Saturday, April 15, 2006

Here's My Public Writing Project Paper

Talk radio has been an important part of my life. I would spend hours as a kid listening to Howard Stern’s show. In my high school years, I would spend summers sprawled out on the front yard listening to talk radio on WYSP for 12 hours straight. I would wake up with Howard, move on to Don and Mike, and round out the afternoon with Opie and Anthony. As far as political talk radio, there was only one guy on, Rush Limbaugh. He was syndicated on Reading’s WEEU. I couldn’t get passed his staggered speech and nonsensical commentary. Of course I wasn’t into politics back then.

After I left my politically sterile high school and moved on to college, I decided that political commentary was important, so I started my very own political talk show on KUR. As I was balancing out our conservative college radio station with my liberal rants, real political talk shows (republican propaganda machines for the most part) were also being challenged by an opposing force, Air America Radio. That is what inspired me to write my final paper, so here’s a preview:

The changing voice of talk radio is becoming a new medium for political discourse. The idea of talk radio started in the 40’s when some guy named Barry Gray started to get bored playing the same music over and over again. Gray called up Woody Herman, a famous clarinetist and big band leader of the time, and he held the telephone up to his microphone. Eventually, Gray started taking callers and the talk format was born.

More and more station began adopting the talk radio format. Most talk shows found a home on the AM frequency because listeners turned to the clearer sound of FM for music. However, the most controversial talk shows were found on the FM band, like the Howard Stern Show.
Stern is probably the most famous on-air personality.
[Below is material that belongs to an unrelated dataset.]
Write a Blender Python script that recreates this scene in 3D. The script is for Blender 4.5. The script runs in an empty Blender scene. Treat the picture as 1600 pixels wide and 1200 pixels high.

His show has raised much controversy over public discourse and censorship. The FCC’s relentless effort to silence Stern has merely destroyed the commercial radio market. Stern now resides on satellite radio along with other “shock jocks” whose creativity was also regulated by the government. In their place are Stern clones that lack the originality and ratings of their forerunners.

While FM stations are tuning into automated jukeboxes, AM has revived an old format: politics. Political talk radio is starting to flourish as the new wave of neoconservatives and theocrats begin to stick their foot in the door of the dull world of American politics. Since the repeal of the “Fainess Doctrine” in 1987, Rush Limbaugh pioneered the political talk radio market. In his image, other conservative radio show hosts started to pop up like Ben Ferguson, Lars Larson, Sean Hannity, G. Gordon Liddy, Laura Ingraham, Michael Savage, Bill O'Reilly, Glenn Beck, Larry Elder, Michael Reagan, and Ken Hamblin. A lot of these people are more than just radio hosts and have influenced their followers with publish books, newspaper columns, television appearances, and public lectures.

In response to a conservatively dominated market, a full-service radio network called Air America launched in 2004. Similar to the conservative radio hosts, Air America’s hosts are influencing public opinion beyond the airwaves by appearing on news networks, debating on C-Span, writing books, doing USO tours, writing for news papers, etc.

As the neoconservative assault on America gains new ground, the left has begun to fight back with equally radical discourse. With radio show hosts using television, newspapers, books, and blogs as their arsenal, the media wars are escalating to new levels.